Your task is to copy the listing exactly, with the pictures left out.

(begin)

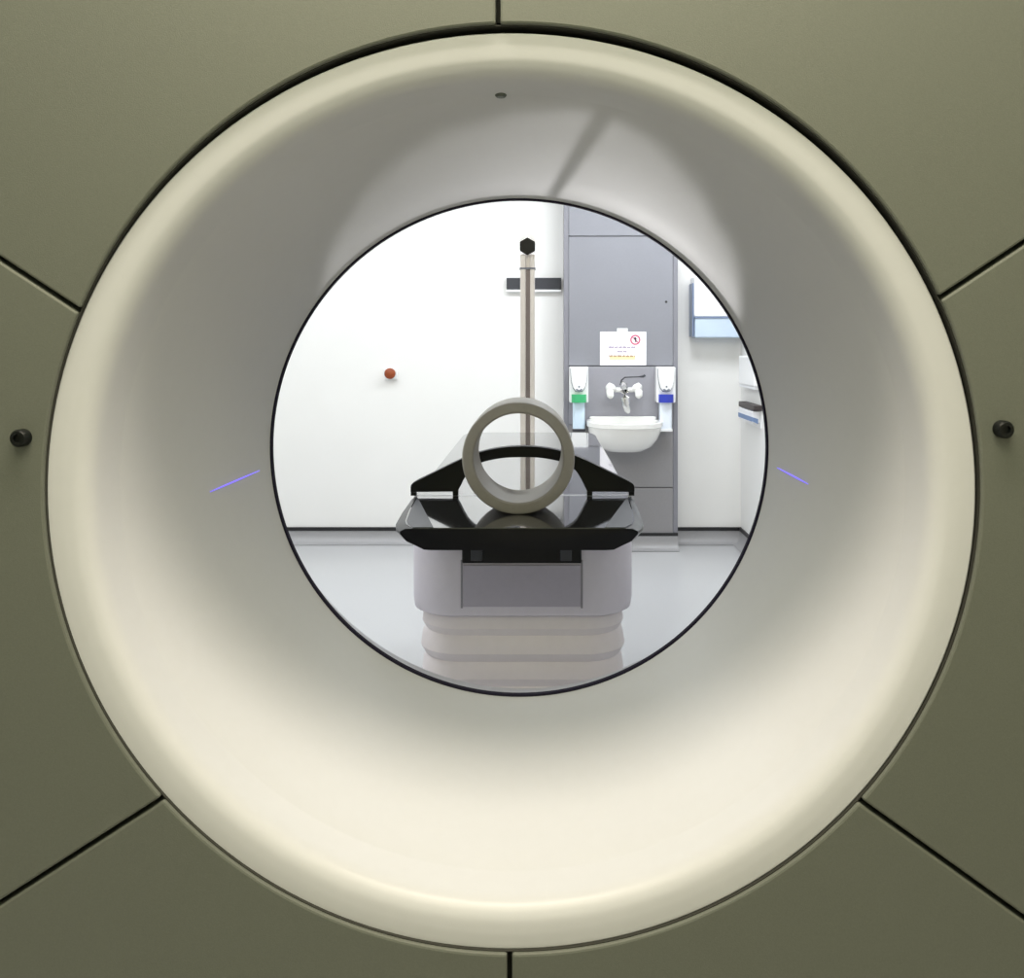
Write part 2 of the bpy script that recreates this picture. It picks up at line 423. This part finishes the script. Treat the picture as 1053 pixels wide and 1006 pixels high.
# ------------------------------------------------------------------ drip pole behind the couch
QY, QX = 3.985, X(542.5, 3.985)
pole = thing('drip_pole', 'tall pale metal pole with black hexagonal knob standing behind the couch', 'pole', (QX, QY, 0))
zt = Z(262, QY)
hw = .033
sec = [(-hw, -.02), (-.008, -.02), (-.008, -.008), (.012, -.008), (.012, -.02), (hw, -.02), (hw, .03), (-hw, .03)]
bm = add_loft(bmesh.new(), [[(QX+x, QY+y, .03) for x, y in sec], [(QX+x, QY+y, zt) for x, y in sec]])
post = obj('post', bm, M_steel, pole, bevel=.003)
obj('channel', box(QX-.007, QX+.011, QY-.0125, QY-.009, .05, zt-.06), M_steeld, pole)
obj('collar', box(QX-hw-.003, QX+hw+.003, QY-.022, QY+.032, zt-.068, zt-.060), M_lineg, pole)
hexr = .0395
hx = [(QX+hexr*math.cos(PI/6+k*PI/3), zt+.034+hexr*math.sin(PI/6+k*PI/3)) for k in range(6)]
obj('knob', prism_y(hx, QY-.05, QY-.02), M_stud, pole, bevel=.003)
bm = bmesh.new()
hx2 = rrect(QX-.038, QX+.038, zt, zt+.100, .03)
obj('top_cap', prism_y(hx2, QY-.019, QY+.035), M_cap, pole, bevel=.004)
obj('clamp', box(QX-.055, QX+.055, QY-.064, QY+.04, TZ-.045, TZ-.008), M_silver, pole, bevel=.004)
bm = bmesh.new(); add_lathe(bm, [(0, .001), (0, .2), (.02, .2), (.035, .06), (.04, .001)], (QX, QY+.1), 'z', 40)
obj('base', bm, M_couchp, pole, smooth=30)

# ------------------------------------------------------------------ back wall things
def wx(px): return X(px, YB)
def wz(py): return Z(py, YB)
w = thing('wall_rail', 'dark slate rectangular rail plate on the white wall behind the pole', 'wall rail', (wx(549), YB, wz(293)))
obj('plate', box(wx(521), wx(577), YB-.025, YB, wz(298), wz(286)), M_slate, w, bevel=.003)
obj('ledge', box(wx(521), wx(577), YB-.03, YB, wz(300.5), wz(298.2)), M_white, w, bevel=.002)
b = thing('emergency_button', 'round orange brown push button on the bare white wall', 'button', (wx(402), YB, wz(384)))
obj('back_box', box(wx(395.5), wx(409), YB-.022, YB+.001, wz(390.5), wz(378.5)), M_white, b, bevel=.004)
bm = add_lathe(bmesh.new(), [(YB-.022, .034), (YB-.036, .036), (YB-.048, .035), (YB-.054, .028), (YB-.056, .0001)], (wx(402), wz(384)), 'y', 32)
obj('push_cap', bm, M_button, b, smooth=50)

# grey panel unit
u = thing('service_panel_unit', 'tall grey laminate panel unit boxed out from the back wall around the basin', 'panel unit', ((PX0+PX1)/2, PY+.05, 0))
def pz(py): return Z(py, PY)
SW = X(5, PY)-X(0, PY)
def panel(name, py0, py1, m, top=None):
    z1 = top if top else pz(py0); z0 = pz(py1)
    return obj(name, box(PX0+SW, PX1-SW, PY, PY+.02, z0+.003, z1-.003), m, u, bevel=.0015)
obj('carcass', box(PX0+.004, PX1-.004, PY+.021, YB, .1, H), M_paneledge, u)
panel('top_panel', 0, 243, M_panel, H)
mp = panel('upper_panel', 243, 376.5, M_panel)
obj('lock_hole', cyl_y(X(685, PY), pz(310.5), .008, PY-.001, PY+.003, 20), M_black, mp)
panel('splash_panel', 376.5, 437, M_panel2)
panel('lower_panel', 437, 501.5, M_panel3)
panel('kick_panel', 501.5, 549, M_panel3)
for x0 in (PX0, PX1-SW+.002):
    obj('edge_strip', box(x0, x0+SW-.002, PY-.0003, YB, .106, H), M_paneledge, u, bevel=.001)
skp = struct('baseboard_panel', add_loft(bmesh.new(), [[(PX0, PY-d, h) for d, h in cove_pts(.086)], [(PX1, PY-d, h) for d, h in cove_pts(.086)]]), M_cove, smooth=40)
obj('cap_strip', box(PX0, PX1, PY-.008, PY+.02, .086, .1055), M_black, skp)
obj('plinth', box(PX0, PX1, PY+.001, YB, 0, .086), M_cove, skp)

# wash basin
BY = PY
bs = thing('wash_basin', 'white ceramic wall basin on the grey panel unit below the tap', 'wash basin', (X(643, BY), BY, .8))
bcx, bhw = X(643, 5.35), .243
bm = bmesh.new()
rz = Z(435, 5.30)
def basin_ring(f, z, n=28, yoff=0):
    pts = []
    for i in range(n+1):
        t = PI+PI*i/n
        ex = math.copysign(abs(math.cos(t))**.75, math.cos(t))*(.92+.08*min(1, abs(math.sin(t))*3)); ey = -abs(math.sin(t))**.75
        pts.append((bcx+bhw*f*ex, BY-.0004+.36*(.25+.75*f)*ey*1.0+0, z))
    return pts
rings = [basin_ring(.30, rz-.185), basin_ring(.55, rz-.178), basin_ring(.74, rz-.150), basin_ring(.88, rz-.105), basin_ring(.95, rz-.060), basin_ring(.97, rz-.030), basin_ring(1.0, rz-.026), basin_ring(1.0, rz), basin_ring(.96, rz+.004), basin_ring(.86, rz), basin_ring(.78, rz-.05), basin_ring(.5, rz-.11), basin_ring(.2, rz-.12)]
add_loft(bm, rings)
obj('bowl', bm, M_white2, bs, smooth=45)
obj('upstand', box(bcx-bhw*.86, bcx+bhw*.86, BY-.03, BY-.0004, rz-.04, rz+.022), M_white2, bs, bevel=.008, seg=3)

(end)

Exercise response
Write part 2 of the bpy script that recreates this picture. It picks up at line 423. This part finishes the script. Treat the picture as 1053 pixels wide and 1006 pixels high.
# ------------------------------------------------------------------ drip pole behind the couch
QY, QX = 3.985, X(542.5, 3.985)
pole = thing('drip_pole', 'tall pale metal pole with black hexagonal knob standing behind the couch', 'pole', (QX, QY, 0))
zt = Z(262, QY)
hw = .033
sec = [(-hw, -.02), (-.008, -.02), (-.008, -.008), (.012, -.008), (.012, -.02), (hw, -.02), (hw, .03), (-hw, .03)]
bm = add_loft(bmesh.new(), [[(QX+x, QY+y, .03) for x, y in sec], [(QX+x, QY+y, zt) for x, y in sec]])
post = obj('post', bm, M_steel, pole, bevel=.003)
obj('channel', box(QX-.007, QX+.011, QY-.0125, QY-.009, .05, zt-.06), M_steeld, pole)
obj('collar', box(QX-hw-.003, QX+hw+.003, QY-.022, QY+.032, zt-.068, zt-.060), M_lineg, pole)
hexr = .0395
hx = [(QX+hexr*math.cos(PI/6+k*PI/3), zt+.034+hexr*math.sin(PI/6+k*PI/3)) for k in range(6)]
obj('knob', prism_y(hx, QY-.05, QY-.02), M_stud, pole, bevel=.003)
bm = bmesh.new()
hx2 = rrect(QX-.038, QX+.038, zt, zt+.100, .03)
obj('top_cap', prism_y(hx2, QY-.019, QY+.035), M_cap, pole, bevel=.004)
obj('clamp', box(QX-.055, QX+.055, QY-.064, QY+.04, TZ-.045, TZ-.008), M_silver, pole, bevel=.004)
bm = bmesh.new(); add_lathe(bm, [(0, .001), (0, .2), (.02, .2), (.035, .06), (.04, .001)], (QX, QY+.1), 'z', 40)
obj('base', bm, M_couchp, pole, smooth=30)

# ------------------------------------------------------------------ back wall things
def wx(px): return X(px, YB)
def wz(py): return Z(py, YB)
w = thing('wall_rail', 'dark slate rectangular rail plate on the white wall behind the pole', 'wall rail', (wx(549), YB, wz(293)))
obj('plate', box(wx(521), wx(577), YB-.025, YB, wz(298), wz(286)), M_slate, w, bevel=.003)
obj('ledge', box(wx(521), wx(577), YB-.03, YB, wz(300.5), wz(298.2)), M_white, w, bevel=.002)
b = thing('emergency_button', 'round orange brown push button on the bare white wall', 'button', (wx(402), YB, wz(384)))
obj('back_box', box(wx(395.5), wx(409), YB-.022, YB+.001, wz(390.5), wz(378.5)), M_white, b, bevel=.004)
bm = add_lathe(bmesh.new(), [(YB-.022, .034), (YB-.036, .036), (YB-.048, .035), (YB-.054, .028), (YB-.056, .0001)], (wx(402), wz(384)), 'y', 32)
obj('push_cap', bm, M_button, b, smooth=50)

# grey panel unit
u = thing('service_panel_unit', 'tall grey laminate panel unit boxed out from the back wall around the basin', 'panel unit', ((PX0+PX1)/2, PY+.05, 0))
def pz(py): return Z(py, PY)
SW = X(5, PY)-X(0, PY)
def panel(name, py0, py1, m, top=None):
    z1 = top if top else pz(py0); z0 = pz(py1)
    return obj(name, box(PX0+SW, PX1-SW, PY, PY+.02, z0+.003, z1-.003), m, u, bevel=.0015)
obj('carcass', box(PX0+.004, PX1-.004, PY+.021, YB, .1, H), M_paneledge, u)
panel('top_panel', 0, 243, M_panel, H)
mp = panel('upper_panel', 243, 376.5, M_panel)
obj('lock_hole', cyl_y(X(685, PY), pz(310.5), .008, PY-.001, PY+.003, 20), M_black, mp)
panel('splash_panel', 376.5, 437, M_panel2)
panel('lower_panel', 437, 501.5, M_panel3)
panel('kick_panel', 501.5, 549, M_panel3)
for x0 in (PX0, PX1-SW+.002):
    obj('edge_strip', box(x0, x0+SW-.002, PY-.0003, YB, .106, H), M_paneledge, u, bevel=.001)
skp = struct('baseboard_panel', add_loft(bmesh.new(), [[(PX0, PY-d, h) for d, h in cove_pts(.086)], [(PX1, PY-d, h) for d, h in cove_pts(.086)]]), M_cove, smooth=40)
obj('cap_strip', box(PX0, PX1, PY-.008, PY+.02, .086, .1055), M_black, skp)
obj('plinth', box(PX0, PX1, PY+.001, YB, 0, .086), M_cove, skp)

# wash basin
BY = PY
bs = thing('wash_basin', 'white ceramic wall basin on the grey panel unit below the tap', 'wash basin', (X(643, BY), BY, .8))
bcx, bhw = X(643, 5.35), .243
bm = bmesh.new()
rz = Z(435, 5.30)
def basin_ring(f, z, n=28, yoff=0):
    pts = []
    for i in range(n+1):
        t = PI+PI*i/n
        ex = math.copysign(abs(math.cos(t))**.75, math.cos(t))*(.92+.08*min(1, abs(math.sin(t))*3)); ey = -abs(math.sin(t))**.75
        pts.append((bcx+bhw*f*ex, BY-.0004+.36*(.25+.75*f)*ey*1.0+0, z))
    return pts
rings = [basin_ring(.30, rz-.185), basin_ring(.55, rz-.178), basin_ring(.74, rz-.150), basin_ring(.88, rz-.105), basin_ring(.95, rz-.060), basin_ring(.97, rz-.030), basin_ring(1.0, rz-.026), basin_ring(1.0, rz), basin_ring(.96, rz+.004), basin_ring(.86, rz), basin_ring(.78, rz-.05), basin_ring(.5, rz-.11), basin_ring(.2, rz-.12)]
add_loft(bm, rings)
obj('bowl', bm, M_white2, bs, smooth=45)
obj('upstand', box(bcx-bhw*.86, bcx+bhw*.86, BY-.03, BY-.0004, rz-.04, rz+.022), M_white2, bs, bevel=.008, seg=3)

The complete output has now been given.